The controversial Nord Stream 2 pipeline, which will pump 55bn cubic metres of gas annually from Russia to Germany under the Baltic Sea, also has a role to play in Europe’s energy woes. Although the pipeline is completed it is still waiting approval from European regulators, a delay which some argue has led Russian president Vladimir Putin to limit the supply of gas to Europe, thus instigating the energy crisis.
Mr Putin has dismissed these allegations as “politically motivated blather”, but Germany’s active support of the pipeline has undermined the country’s allies, who argue that Nord Stream 2 could be used as a political weapon by Moscow.
Svenja Koch, Caritas’ spokesperson for Lower Saxony, believes the worst is yet to come for Germany’s poor.
“We are at the beginning of winter and people fear having to cut back on energy consumption,” she told The Independent. “We have counselling on debt and we are increasingly seeing people who can only heat one room and gather there.”
Germany isn’t alone. Earlier this year the EU’s labour commissioner, Nicolas Schmit, warned of a rise in energy poverty across the bloc.

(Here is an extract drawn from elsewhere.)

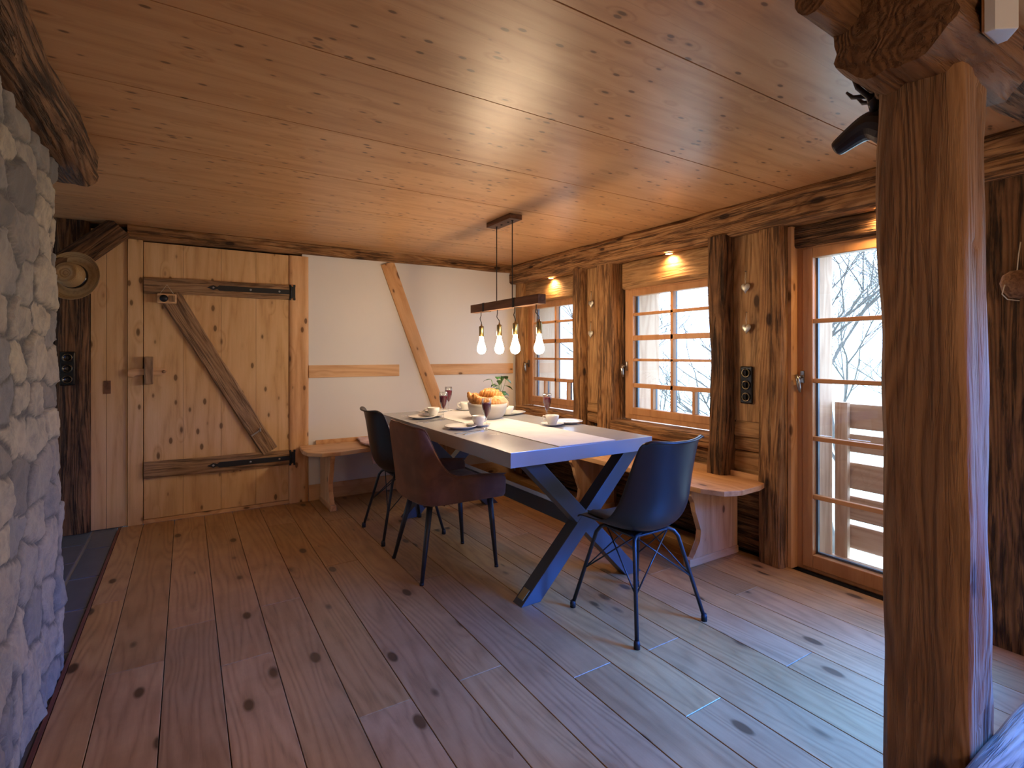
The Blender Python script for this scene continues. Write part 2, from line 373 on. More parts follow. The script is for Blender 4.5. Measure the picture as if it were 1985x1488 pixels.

Speaking to the German news agency DPA, he said: “Millions already suffer from energy poverty” in Europe, a number that “could keep growing”. The commissioner’s comments came weeks after the European Trade Union Confederation indicated that more than 2.7 million people across Europe could not properly heat their homes despite being in employment.
However, there hasn’t been a unified response from the EU’s member states. While some countries, such as Spain, have called for a review of the EU’s electricity regulation, others have urged caution, arguing the conditions will ease next spring.
For people like Claudia Keul, who works directly with families for The German Children’s Fund, all this political manoeuvring doesn’t change the situation on the ground.
“I’ll never forget one family in Weimar [in central Germany], it was a single mother with five children,” she recalls.
“The house was in a bad condition, with mould on the walls and broken furniture. There wasn’t even enough money for food… At the same time, the family faced a power cut due to large debts.”
Luckily, this family received direct support from the charity, but thousands more are left to face energy inflation alone.
“Many families can no longer pay the sharply increased heating costs. As a result, their financial difficulties intensify, and they are left in the dark and cold. That is why a political solution has to be found quickly,” she added.